WHAT TO WORK ON: Each line below should be quoted exactly, please.

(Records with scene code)
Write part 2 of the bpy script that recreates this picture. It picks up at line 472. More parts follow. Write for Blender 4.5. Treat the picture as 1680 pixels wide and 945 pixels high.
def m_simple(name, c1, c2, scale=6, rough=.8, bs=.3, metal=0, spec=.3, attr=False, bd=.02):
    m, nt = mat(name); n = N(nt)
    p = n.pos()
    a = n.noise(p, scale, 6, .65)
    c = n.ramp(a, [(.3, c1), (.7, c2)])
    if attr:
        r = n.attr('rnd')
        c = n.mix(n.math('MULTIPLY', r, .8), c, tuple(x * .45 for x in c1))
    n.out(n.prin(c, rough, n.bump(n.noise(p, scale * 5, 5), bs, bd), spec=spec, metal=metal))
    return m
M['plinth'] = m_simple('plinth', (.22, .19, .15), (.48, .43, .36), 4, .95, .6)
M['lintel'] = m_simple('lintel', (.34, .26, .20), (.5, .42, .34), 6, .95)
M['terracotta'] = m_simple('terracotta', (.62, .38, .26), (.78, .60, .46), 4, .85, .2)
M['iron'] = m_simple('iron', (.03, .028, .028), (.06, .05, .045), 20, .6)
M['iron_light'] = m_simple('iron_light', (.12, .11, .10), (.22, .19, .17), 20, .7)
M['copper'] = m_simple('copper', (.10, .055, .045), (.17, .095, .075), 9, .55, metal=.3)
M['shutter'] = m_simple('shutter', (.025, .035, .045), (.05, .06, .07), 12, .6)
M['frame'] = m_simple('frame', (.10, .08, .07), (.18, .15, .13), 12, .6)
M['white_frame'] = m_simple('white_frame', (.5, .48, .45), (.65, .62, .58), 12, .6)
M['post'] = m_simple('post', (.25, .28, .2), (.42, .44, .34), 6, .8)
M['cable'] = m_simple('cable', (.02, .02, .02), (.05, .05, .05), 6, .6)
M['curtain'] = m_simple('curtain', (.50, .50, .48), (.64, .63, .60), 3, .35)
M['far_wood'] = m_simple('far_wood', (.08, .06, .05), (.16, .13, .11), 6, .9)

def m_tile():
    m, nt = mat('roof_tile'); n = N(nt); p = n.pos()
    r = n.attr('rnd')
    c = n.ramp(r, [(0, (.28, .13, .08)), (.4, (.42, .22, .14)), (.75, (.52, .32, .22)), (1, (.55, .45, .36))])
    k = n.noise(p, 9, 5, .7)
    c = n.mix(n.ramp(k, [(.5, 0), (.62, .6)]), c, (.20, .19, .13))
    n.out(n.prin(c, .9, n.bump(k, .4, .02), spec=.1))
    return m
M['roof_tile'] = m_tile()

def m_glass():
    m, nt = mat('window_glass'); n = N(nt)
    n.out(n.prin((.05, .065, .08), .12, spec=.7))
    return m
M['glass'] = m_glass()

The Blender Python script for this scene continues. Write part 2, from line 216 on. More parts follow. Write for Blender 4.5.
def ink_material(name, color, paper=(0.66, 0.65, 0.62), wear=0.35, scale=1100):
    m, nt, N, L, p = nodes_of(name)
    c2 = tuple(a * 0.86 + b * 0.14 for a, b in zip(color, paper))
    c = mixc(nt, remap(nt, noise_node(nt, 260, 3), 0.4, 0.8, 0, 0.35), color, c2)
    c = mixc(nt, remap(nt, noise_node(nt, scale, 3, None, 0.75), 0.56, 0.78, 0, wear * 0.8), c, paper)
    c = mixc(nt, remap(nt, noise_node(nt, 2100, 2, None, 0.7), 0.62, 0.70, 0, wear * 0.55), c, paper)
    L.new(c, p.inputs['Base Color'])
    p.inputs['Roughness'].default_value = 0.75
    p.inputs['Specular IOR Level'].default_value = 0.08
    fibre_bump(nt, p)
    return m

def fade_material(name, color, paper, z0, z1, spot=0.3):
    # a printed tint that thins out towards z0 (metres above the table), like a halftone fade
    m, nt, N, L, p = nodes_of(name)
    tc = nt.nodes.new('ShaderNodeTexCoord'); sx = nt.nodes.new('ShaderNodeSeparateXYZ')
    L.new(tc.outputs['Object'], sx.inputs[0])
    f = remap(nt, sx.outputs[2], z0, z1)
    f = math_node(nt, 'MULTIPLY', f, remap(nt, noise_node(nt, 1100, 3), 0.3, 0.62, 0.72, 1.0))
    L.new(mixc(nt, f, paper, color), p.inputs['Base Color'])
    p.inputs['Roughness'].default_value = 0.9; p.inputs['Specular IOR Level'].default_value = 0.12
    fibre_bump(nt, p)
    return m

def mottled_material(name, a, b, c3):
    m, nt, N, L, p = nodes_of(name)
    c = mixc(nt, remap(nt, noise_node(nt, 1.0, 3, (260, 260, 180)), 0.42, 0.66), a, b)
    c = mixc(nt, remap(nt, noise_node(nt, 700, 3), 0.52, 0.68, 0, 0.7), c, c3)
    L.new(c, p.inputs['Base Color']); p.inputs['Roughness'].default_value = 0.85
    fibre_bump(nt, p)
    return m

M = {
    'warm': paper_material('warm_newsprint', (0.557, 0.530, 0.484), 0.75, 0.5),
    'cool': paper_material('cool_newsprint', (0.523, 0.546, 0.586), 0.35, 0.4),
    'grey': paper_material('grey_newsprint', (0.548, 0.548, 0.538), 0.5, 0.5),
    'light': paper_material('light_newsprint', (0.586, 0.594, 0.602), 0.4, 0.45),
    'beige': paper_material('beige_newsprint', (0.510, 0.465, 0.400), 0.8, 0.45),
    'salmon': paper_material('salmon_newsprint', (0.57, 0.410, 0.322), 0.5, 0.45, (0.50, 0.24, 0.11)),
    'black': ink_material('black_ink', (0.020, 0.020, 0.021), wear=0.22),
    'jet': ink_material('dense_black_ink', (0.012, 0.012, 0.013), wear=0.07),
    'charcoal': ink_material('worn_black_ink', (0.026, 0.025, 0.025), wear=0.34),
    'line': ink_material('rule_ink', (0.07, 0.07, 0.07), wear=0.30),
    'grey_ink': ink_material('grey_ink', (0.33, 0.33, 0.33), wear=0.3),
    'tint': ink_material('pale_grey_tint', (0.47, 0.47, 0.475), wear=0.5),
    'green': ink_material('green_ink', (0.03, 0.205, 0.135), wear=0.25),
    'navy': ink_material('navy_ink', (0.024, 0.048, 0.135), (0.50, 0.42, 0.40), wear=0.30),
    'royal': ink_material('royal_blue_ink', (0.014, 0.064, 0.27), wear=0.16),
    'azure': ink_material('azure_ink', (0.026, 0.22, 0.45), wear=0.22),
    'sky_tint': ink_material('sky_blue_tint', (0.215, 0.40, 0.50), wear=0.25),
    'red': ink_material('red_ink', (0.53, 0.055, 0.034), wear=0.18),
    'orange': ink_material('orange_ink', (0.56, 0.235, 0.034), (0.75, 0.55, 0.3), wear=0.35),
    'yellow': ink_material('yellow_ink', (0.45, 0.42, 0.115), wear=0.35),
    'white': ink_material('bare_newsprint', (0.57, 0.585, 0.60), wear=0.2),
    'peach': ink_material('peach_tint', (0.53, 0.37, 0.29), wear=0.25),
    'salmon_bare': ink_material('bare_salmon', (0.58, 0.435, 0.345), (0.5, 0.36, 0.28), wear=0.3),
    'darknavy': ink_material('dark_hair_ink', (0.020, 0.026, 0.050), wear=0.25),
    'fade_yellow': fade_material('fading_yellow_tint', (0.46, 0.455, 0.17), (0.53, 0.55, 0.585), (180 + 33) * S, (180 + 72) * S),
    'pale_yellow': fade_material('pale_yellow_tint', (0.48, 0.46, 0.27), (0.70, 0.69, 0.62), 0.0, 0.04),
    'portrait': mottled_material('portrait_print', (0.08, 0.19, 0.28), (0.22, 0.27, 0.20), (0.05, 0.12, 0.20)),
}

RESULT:
Write part 2 of the bpy script that recreates this picture. It picks up at line 472. More parts follow. Write for Blender 4.5. Treat the picture as 1680 pixels wide and 945 pixels high.
def m_simple(name, c1, c2, scale=6, rough=.8, bs=.3, metal=0, spec=.3, attr=False, bd=.02):
    m, nt = mat(name); n = N(nt)
    p = n.pos()
    a = n.noise(p, scale, 6, .65)
    c = n.ramp(a, [(.3, c1), (.7, c2)])
    if attr:
        r = n.attr('rnd')
        c = n.mix(n.math('MULTIPLY', r, .8), c, tuple(x * .45 for x in c1))
    n.out(n.prin(c, rough, n.bump(n.noise(p, scale * 5, 5), bs, bd), spec=spec, metal=metal))
    return m
M['plinth'] = m_simple('plinth', (.22, .19, .15), (.48, .43, .36), 4, .95, .6)
M['lintel'] = m_simple('lintel', (.34, .26, .20), (.5, .42, .34), 6, .95)
M['terracotta'] = m_simple('terracotta', (.62, .38, .26), (.78, .60, .46), 4, .85, .2)
M['iron'] = m_simple('iron', (.03, .028, .028), (.06, .05, .045), 20, .6)
M['iron_light'] = m_simple('iron_light', (.12, .11, .10), (.22, .19, .17), 20, .7)
M['copper'] = m_simple('copper', (.10, .055, .045), (.17, .095, .075), 9, .55, metal=.3)
M['shutter'] = m_simple('shutter', (.025, .035, .045), (.05, .06, .07), 12, .6)
M['frame'] = m_simple('frame', (.10, .08, .07), (.18, .15, .13), 12, .6)
M['white_frame'] = m_simple('white_frame', (.5, .48, .45), (.65, .62, .58), 12, .6)
M['post'] = m_simple('post', (.25, .28, .2), (.42, .44, .34), 6, .8)
M['cable'] = m_simple('cable', (.02, .02, .02), (.05, .05, .05), 6, .6)
M['curtain'] = m_simple('curtain', (.50, .50, .48), (.64, .63, .60), 3, .35)
M['far_wood'] = m_simple('far_wood', (.08, .06, .05), (.16, .13, .11), 6, .9)

def m_tile():
    m, nt = mat('roof_tile'); n = N(nt); p = n.pos()
    r = n.attr('rnd')
    c = n.ramp(r, [(0, (.28, .13, .08)), (.4, (.42, .22, .14)), (.75, (.52, .32, .22)), (1, (.55, .45, .36))])
    k = n.noise(p, 9, 5, .7)
    c = n.mix(n.ramp(k, [(.5, 0), (.62, .6)]), c, (.20, .19, .13))
    n.out(n.prin(c, .9, n.bump(k, .4, .02), spec=.1))
    return m
M['roof_tile'] = m_tile()

def m_glass():
    m, nt = mat('window_glass'); n = N(nt)
    n.out(n.prin((.05, .065, .08), .12, spec=.7))
    return m
M['glass'] = m_glass()

The Blender Python script for this scene continues. Write part 2, from line 216 on. More parts follow. Write for Blender 4.5.
def ink_material(name, color, paper=(0.66, 0.65, 0.62), wear=0.35, scale=1100):
    m, nt, N, L, p = nodes_of(name)
    c2 = tuple(a * 0.86 + b * 0.14 for a, b in zip(color, paper))
    c = mixc(nt, remap(nt, noise_node(nt, 260, 3), 0.4, 0.8, 0, 0.35), color, c2)
    c = mixc(nt, remap(nt, noise_node(nt, scale, 3, None, 0.75), 0.56, 0.78, 0, wear * 0.8), c, paper)
    c = mixc(nt, remap(nt, noise_node(nt, 2100, 2, None, 0.7), 0.62, 0.70, 0, wear * 0.55), c, paper)
    L.new(c, p.inputs['Base Color'])
    p.inputs['Roughness'].default_value = 0.75
    p.inputs['Specular IOR Level'].default_value = 0.08
    fibre_bump(nt, p)
    return m

def fade_material(name, color, paper, z0, z1, spot=0.3):
    # a printed tint that thins out towards z0 (metres above the table), like a halftone fade
    m, nt, N, L, p = nodes_of(name)
    tc = nt.nodes.new('ShaderNodeTexCoord'); sx = nt.nodes.new('ShaderNodeSeparateXYZ')
    L.new(tc.outputs['Object'], sx.inputs[0])
    f = remap(nt, sx.outputs[2], z0, z1)
    f = math_node(nt, 'MULTIPLY', f, remap(nt, noise_node(nt, 1100, 3), 0.3, 0.62, 0.72, 1.0))
    L.new(mixc(nt, f, paper, color), p.inputs['Base Color'])
    p.inputs['Roughness'].default_value = 0.9; p.inputs['Specular IOR Level'].default_value = 0.12
    fibre_bump(nt, p)
    return m

def mottled_material(name, a, b, c3):
    m, nt, N, L, p = nodes_of(name)
    c = mixc(nt, remap(nt, noise_node(nt, 1.0, 3, (260, 260, 180)), 0.42, 0.66), a, b)
    c = mixc(nt, remap(nt, noise_node(nt, 700, 3), 0.52, 0.68, 0, 0.7), c, c3)
    L.new(c, p.inputs['Base Color']); p.inputs['Roughness'].default_value = 0.85
    fibre_bump(nt, p)
    return m

M = {
    'warm': paper_material('warm_newsprint', (0.557, 0.530, 0.484), 0.75, 0.5),
    'cool': paper_material('cool_newsprint', (0.523, 0.546, 0.586), 0.35, 0.4),
    'grey': paper_material('grey_newsprint', (0.548, 0.548, 0.538), 0.5, 0.5),
    'light': paper_material('light_newsprint', (0.586, 0.594, 0.602), 0.4, 0.45),
    'beige': paper_material('beige_newsprint', (0.510, 0.465, 0.400), 0.8, 0.45),
    'salmon': paper_material('salmon_newsprint', (0.57, 0.410, 0.322), 0.5, 0.45, (0.50, 0.24, 0.11)),
    'black': ink_material('black_ink', (0.020, 0.020, 0.021), wear=0.22),
    'jet': ink_material('dense_black_ink', (0.012, 0.012, 0.013), wear=0.07),
    'charcoal': ink_material('worn_black_ink', (0.026, 0.025, 0.025), wear=0.34),
    'line': ink_material('rule_ink', (0.07, 0.07, 0.07), wear=0.30),
    'grey_ink': ink_material('grey_ink', (0.33, 0.33, 0.33), wear=0.3),
    'tint': ink_material('pale_grey_tint', (0.47, 0.47, 0.475), wear=0.5),
    'green': ink_material('green_ink', (0.03, 0.205, 0.135), wear=0.25),
    'navy': ink_material('navy_ink', (0.024, 0.048, 0.135), (0.50, 0.42, 0.40), wear=0.30),
    'royal': ink_material('royal_blue_ink', (0.014, 0.064, 0.27), wear=0.16),
    'azure': ink_material('azure_ink', (0.026, 0.22, 0.45), wear=0.22),
    'sky_tint': ink_material('sky_blue_tint', (0.215, 0.40, 0.50), wear=0.25),
    'red': ink_material('red_ink', (0.53, 0.055, 0.034), wear=0.18),
    'orange': ink_material('orange_ink', (0.56, 0.235, 0.034), (0.75, 0.55, 0.3), wear=0.35),
    'yellow': ink_material('yellow_ink', (0.45, 0.42, 0.115), wear=0.35),
    'white': ink_material('bare_newsprint', (0.57, 0.585, 0.60), wear=0.2),
    'peach': ink_material('peach_tint', (0.53, 0.37, 0.29), wear=0.25),
    'salmon_bare': ink_material('bare_salmon', (0.58, 0.435, 0.345), (0.5, 0.36, 0.28), wear=0.3),
    'darknavy': ink_material('dark_hair_ink', (0.020, 0.026, 0.050), wear=0.25),
    'fade_yellow': fade_material('fading_yellow_tint', (0.46, 0.455, 0.17), (0.53, 0.55, 0.585), (180 + 33) * S, (180 + 72) * S),
    'pale_yellow': fade_material('pale_yellow_tint', (0.48, 0.46, 0.27), (0.70, 0.69, 0.62), 0.0, 0.04),
    'portrait': mottled_material('portrait_print', (0.08, 0.19, 0.28), (0.22, 0.27, 0.20), (0.05, 0.12, 0.20)),
}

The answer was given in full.